As the year 2017 came to an end, I reflected and reviewed my big and small wins and well as what I failed at, what I could have done better. No worries, I’m not going to write this all down here, but I think it is important for every single one of us to complete that bit of work. Not to beat ourselves up, but on the contrary. Because I noticed that I actually achieved a lot, there were loads of small wins, that I didn’t give myself enough credit during the year. Btw, I’m not only talking about projects, but also shifts in my mindset, changes in my behaviour and actions taken. Of course I also recognised my failures, but the good thing is, you can only learn from them, you can make things better next time. Just be conscious of yourself, your behaviours and actions. Be mindful of those behaviours and actions you’d like to change and then just think “Oh, I was just about to do it again” and then act differently. Break that habit!

Be mindful and break that habit.

After I reviewed my big and small wins, I also pictured my 2018. I wrote down my vision for 2018 at the end of last year. My vision relating to various aspects in my life, like my job/work situation, health & fitness, love, relationship and my ideal set up to live. I thought to myself “Well done, Nina” until I had a call with my coach on 2nd of January to dig deeper into my vision and my associated goals. Despite my daily gratitude, yoga and meditation practice, there were still a few challenges and limiting beliefs that needed to be melted in order to reach my true vision – speaking from my heart. And we did. After the session, I went back to my vision and it sounded too rational in a way, so I re-wrote it completely. I moved from my head to my heart. And I was brave enough to listen.

Move from your head to your heart. And listen.

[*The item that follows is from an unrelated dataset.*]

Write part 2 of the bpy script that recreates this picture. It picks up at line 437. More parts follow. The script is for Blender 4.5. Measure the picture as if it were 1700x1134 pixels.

It will reveal the truth.

My coach also asked me what I wish for my spiritual growth in 2018. And here we go. I have a little story to tell to answer that question.

I’m writing the 31st of December 2017. I wake up with a content feeling. The sun is out and it’s already 12 degrees outside, yes really. I jump out of bed (and that day I literally did!), I quickly changed into my running gear and 20 minutes later I was out of the door, direction Isar river in Munich. The second I stepped outside, I was just feeling so happy, so calm, yet excited about life, so grateful, so whohoooo, a feeling difficult to describe. My almost ecstatic feeling even intensified when I started running and moving my body, feeling the sun on my skin and in my face. I couldn’t do anything about it (and I didn’t want to), but I was running around grinning like a Cheshire cat. Even now whilst writing this, I have to laugh.

And whilst I was fully enjoying the run, the sun, the movement, and simply my own company, there was this second of thinking “I want to hold this feeling.” This thought instantly moved me from being in the here and now to longing for something. I tried to hold on to something beautiful and let’s be honest, if there was the possibility sometimes in life to hit the Pause button, we might all happily use that button.

When wishing for the pause button…

Interestingly I find that the topics that I’m engaging with, suddenly appear everywhere in different shapes and forms. One appearance was in a yoga class. The teacher opened the class with exactly that thought.

We try to hold onto things we like and we try to get rid of feelings we dislike. But how about letting go of all likes and dislikes? How about loving what we love in the moment we love it? How about enjoying what is in the moment the enjoyment is present? How about accepting what we dislike in the moment we dislike it? How about accepting suffering (dukha) as part of our lives to be able to fully enjoy the pleasures (sukha)?

…makes you fall out of the here and now.

So, to bridge back to the question, what do I wish for my spiritual growth in 2018?

I want to let go of all likes and dislikes to be in the here and now, at all times.